In the same hotel where Alexander Graham Bell once demoed coast-to-coast telephone calls, Microsoft will announce plans for a new white space internet service today. This ludicrous technology sends broadband internet wirelessly over the unused channels of the television spectrum. It’s also ingenious.

Image: Wikipedia

Understandably, you probably have some questions about this postmodern concept. If you were born before 1985, you might remember the days when TV signals floated through thin air, delivering episodes of Married With Children to homes without any wires. Those TV signals still exist, and in between the channels, there’s unused spectrum called white space. Enterprising scientists have figured out how to turn that white space into a sort of super Wi-Fi and broadcast internet service to a many kilometres-wide radius. What’s extra special is that, unlike Wi-Fi or mobile service, the stronger TV signal can penetrate buildings and other obstacles. This makes it ideal for rural areas, where conventional broadband service is either unavailable or prohibitively expensive.


Image: Carlson Wireless

As today’s announcement makes clear, Microsoft scientists have been on the bleeding edge of white space research. The increasingly hip company intends to drop $US10 billion ($13 billion) to launch a new white space service in 12 US states, including New York and Virginia, connecting an estimated two million Americans to the internet, The New York Times reports. This plan ought to please FCC chairman Ajit Pai, who’s made expanding high speed internet access a priority since he took the helm of the agency. Then again, many believe that Pai’s mission amounts to an empty promise, one that stands to line the pockets of big telecom companies instead of actually helping rural America. But that’s a whole ‘nother can of beans.

Exciting as it may sound, Microsoft’s new white space initiative does face some tricky challenges. Infrastructure is a big one. While white space internet service does utilise the very familiar TV spectrum, the ability to connect to the internet requires some special hardware. On the regional level, we’ll need to build special base stations, equip them with white space antennas, and supply them with electricity. (Solar power is an option for base stations that are off the electric grid.) On the local level, white space customers will need to access to special receivers that can turn the white space signal into something their computer understands, like Wi-Fi. All of this will cost money.

The good news is Microsoft has a lot of money. It isn’t yet clear how much the company will charge for the new service, but presumably, it will cover the expense of building the new base stations. Customers will have to buy the hardware for their homes at a sobering price of $US1000 ($1310) or more, but Microsoft says these costs will come down to $US200 ($262) per device by next year. That isn’t nothing for a lot of people in rural areas, and then they will have to pay for access — a fee that Microsoft says will be “price competitive” with regular old cable internet (again: Not cheap).

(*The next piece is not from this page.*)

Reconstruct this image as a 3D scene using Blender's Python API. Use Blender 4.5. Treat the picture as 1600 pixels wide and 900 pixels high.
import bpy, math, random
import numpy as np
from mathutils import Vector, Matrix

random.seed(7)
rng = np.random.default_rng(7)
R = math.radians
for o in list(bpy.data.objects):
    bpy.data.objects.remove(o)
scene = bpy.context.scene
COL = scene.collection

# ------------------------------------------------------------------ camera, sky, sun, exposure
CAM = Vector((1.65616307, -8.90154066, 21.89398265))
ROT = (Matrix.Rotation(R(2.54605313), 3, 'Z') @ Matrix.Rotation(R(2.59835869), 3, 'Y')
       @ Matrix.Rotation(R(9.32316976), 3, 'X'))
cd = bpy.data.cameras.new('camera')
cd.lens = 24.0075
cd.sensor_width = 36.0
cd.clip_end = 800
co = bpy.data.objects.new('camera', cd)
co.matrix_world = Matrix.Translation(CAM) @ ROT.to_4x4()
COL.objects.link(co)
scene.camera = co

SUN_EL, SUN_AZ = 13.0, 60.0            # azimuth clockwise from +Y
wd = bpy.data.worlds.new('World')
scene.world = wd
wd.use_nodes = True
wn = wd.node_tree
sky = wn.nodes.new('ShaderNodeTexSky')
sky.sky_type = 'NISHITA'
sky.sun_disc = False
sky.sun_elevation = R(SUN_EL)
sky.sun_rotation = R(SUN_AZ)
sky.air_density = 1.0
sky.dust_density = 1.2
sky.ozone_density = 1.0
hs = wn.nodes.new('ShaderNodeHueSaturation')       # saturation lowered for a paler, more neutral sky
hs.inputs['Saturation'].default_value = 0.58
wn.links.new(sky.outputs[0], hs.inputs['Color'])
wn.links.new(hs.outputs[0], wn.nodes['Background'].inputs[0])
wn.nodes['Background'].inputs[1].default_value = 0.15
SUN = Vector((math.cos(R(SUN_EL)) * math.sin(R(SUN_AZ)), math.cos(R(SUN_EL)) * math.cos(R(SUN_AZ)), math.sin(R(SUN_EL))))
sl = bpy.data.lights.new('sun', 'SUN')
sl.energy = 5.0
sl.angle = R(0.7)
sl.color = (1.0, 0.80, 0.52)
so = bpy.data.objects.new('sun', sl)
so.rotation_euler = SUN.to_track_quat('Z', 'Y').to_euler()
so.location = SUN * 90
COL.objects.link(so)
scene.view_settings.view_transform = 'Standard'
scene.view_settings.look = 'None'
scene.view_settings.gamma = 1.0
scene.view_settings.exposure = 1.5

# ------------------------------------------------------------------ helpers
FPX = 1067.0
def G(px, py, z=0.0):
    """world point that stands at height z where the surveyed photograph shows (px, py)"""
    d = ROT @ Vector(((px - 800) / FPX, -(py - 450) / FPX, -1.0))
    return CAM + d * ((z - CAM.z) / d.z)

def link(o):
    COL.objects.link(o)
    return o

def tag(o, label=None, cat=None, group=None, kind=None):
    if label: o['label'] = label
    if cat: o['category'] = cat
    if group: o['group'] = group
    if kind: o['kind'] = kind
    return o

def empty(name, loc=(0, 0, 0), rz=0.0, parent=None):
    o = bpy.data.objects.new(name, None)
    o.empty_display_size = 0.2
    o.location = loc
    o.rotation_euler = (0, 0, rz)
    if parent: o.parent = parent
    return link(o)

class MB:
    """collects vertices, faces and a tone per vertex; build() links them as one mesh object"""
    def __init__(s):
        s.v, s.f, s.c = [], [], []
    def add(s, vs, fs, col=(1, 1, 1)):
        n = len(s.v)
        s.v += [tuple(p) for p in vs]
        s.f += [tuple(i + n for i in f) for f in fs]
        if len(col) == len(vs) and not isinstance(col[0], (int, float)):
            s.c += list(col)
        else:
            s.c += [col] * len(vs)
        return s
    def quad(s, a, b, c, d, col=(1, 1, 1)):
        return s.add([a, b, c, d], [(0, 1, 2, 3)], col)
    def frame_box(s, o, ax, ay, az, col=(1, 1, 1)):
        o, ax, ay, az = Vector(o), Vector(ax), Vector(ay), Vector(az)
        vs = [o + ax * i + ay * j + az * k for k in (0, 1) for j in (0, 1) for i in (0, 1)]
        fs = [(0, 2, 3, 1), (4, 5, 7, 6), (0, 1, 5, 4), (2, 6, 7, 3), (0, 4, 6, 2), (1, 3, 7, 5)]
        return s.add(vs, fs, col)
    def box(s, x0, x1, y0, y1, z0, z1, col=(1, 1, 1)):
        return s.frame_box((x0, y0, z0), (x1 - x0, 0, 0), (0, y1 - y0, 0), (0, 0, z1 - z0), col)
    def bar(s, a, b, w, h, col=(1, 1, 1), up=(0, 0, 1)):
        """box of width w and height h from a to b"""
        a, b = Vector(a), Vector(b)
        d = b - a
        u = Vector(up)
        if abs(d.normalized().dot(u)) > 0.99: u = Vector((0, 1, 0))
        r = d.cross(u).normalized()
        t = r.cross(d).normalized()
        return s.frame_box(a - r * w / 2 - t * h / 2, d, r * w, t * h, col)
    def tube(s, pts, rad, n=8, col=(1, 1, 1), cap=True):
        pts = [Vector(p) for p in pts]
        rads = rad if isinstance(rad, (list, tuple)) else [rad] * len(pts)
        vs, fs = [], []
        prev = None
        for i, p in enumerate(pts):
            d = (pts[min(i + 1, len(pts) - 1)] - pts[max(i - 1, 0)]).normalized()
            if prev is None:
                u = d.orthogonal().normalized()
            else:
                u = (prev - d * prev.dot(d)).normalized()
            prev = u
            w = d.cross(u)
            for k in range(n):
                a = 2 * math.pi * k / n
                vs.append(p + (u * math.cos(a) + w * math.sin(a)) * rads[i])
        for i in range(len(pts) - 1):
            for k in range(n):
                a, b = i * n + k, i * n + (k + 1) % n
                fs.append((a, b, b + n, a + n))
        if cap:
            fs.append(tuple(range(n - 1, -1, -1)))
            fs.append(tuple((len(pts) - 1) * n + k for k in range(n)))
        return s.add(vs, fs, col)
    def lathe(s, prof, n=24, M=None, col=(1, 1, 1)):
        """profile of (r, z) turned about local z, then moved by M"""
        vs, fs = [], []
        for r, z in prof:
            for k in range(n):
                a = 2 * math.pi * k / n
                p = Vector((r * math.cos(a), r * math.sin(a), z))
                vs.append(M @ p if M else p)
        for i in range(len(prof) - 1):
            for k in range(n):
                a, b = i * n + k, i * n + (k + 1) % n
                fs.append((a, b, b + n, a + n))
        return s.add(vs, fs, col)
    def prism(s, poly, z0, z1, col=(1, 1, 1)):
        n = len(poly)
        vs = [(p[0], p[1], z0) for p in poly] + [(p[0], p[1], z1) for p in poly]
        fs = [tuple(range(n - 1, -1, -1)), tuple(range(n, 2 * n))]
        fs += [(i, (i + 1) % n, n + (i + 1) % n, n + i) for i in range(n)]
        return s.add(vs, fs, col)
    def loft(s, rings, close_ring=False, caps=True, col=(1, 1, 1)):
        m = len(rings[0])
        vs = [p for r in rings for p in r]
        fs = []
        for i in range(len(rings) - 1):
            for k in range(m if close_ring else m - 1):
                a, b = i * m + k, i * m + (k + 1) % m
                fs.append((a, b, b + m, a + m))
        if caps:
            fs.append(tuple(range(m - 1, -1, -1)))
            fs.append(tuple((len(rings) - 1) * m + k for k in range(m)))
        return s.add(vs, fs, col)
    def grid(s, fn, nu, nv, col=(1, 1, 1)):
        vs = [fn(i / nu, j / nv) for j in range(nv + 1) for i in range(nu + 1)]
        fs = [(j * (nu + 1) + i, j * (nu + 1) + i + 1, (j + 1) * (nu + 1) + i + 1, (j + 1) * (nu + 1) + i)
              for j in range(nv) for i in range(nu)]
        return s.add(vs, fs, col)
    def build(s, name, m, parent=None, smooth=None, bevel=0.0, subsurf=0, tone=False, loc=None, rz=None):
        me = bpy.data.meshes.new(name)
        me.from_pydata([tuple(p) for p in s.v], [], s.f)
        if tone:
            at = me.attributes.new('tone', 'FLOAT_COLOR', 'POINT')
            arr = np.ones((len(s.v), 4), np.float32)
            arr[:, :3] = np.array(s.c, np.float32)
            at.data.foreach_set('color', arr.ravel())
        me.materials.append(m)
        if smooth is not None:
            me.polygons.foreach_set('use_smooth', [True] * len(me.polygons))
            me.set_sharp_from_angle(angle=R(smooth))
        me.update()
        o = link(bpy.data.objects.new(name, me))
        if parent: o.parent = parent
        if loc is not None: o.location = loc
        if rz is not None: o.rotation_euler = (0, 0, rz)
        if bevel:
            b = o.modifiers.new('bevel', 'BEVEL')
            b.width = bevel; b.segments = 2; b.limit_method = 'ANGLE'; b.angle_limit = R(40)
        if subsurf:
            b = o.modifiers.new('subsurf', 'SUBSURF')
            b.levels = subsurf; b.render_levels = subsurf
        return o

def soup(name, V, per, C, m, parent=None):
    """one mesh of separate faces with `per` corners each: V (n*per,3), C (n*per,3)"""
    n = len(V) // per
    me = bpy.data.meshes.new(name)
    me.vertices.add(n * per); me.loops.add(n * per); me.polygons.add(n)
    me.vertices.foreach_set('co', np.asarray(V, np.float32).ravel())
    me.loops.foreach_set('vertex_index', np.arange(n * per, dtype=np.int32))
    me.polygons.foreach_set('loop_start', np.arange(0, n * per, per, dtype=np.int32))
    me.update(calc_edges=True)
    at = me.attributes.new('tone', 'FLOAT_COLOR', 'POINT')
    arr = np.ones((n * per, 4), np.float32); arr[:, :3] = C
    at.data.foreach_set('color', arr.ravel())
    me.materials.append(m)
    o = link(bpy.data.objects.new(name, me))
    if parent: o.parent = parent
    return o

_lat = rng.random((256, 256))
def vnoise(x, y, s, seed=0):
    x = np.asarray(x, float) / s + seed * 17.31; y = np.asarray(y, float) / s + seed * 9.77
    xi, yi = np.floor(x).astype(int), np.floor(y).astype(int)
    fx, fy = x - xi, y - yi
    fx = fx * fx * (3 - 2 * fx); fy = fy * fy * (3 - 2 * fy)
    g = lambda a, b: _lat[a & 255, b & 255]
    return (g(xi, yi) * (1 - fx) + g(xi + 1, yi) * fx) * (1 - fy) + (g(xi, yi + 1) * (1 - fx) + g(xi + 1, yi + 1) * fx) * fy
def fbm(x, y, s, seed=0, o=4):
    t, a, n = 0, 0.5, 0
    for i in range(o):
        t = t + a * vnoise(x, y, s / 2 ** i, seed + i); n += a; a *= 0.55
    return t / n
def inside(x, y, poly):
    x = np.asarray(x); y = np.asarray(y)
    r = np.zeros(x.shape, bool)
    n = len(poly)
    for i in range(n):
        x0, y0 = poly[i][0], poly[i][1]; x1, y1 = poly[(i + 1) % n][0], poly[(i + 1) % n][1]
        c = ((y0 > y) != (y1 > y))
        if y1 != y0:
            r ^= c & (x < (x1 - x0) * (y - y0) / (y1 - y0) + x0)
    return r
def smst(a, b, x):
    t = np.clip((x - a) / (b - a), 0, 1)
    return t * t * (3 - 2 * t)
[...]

But hey, progress matters. While this white space internet technology has been in development for years, Microsoft is set to become the first major company to bring it to the masses, and that might just mean others will follow. Far-future solutions for rural broadband access such as Facebook’s laser-powered drones, Google’s silly balloons or Elon Musk’s pie-in-the-sky satellites remain theoretical for the time being, while white space already works. And soon, it could be working in a middle-of-nowhere near you.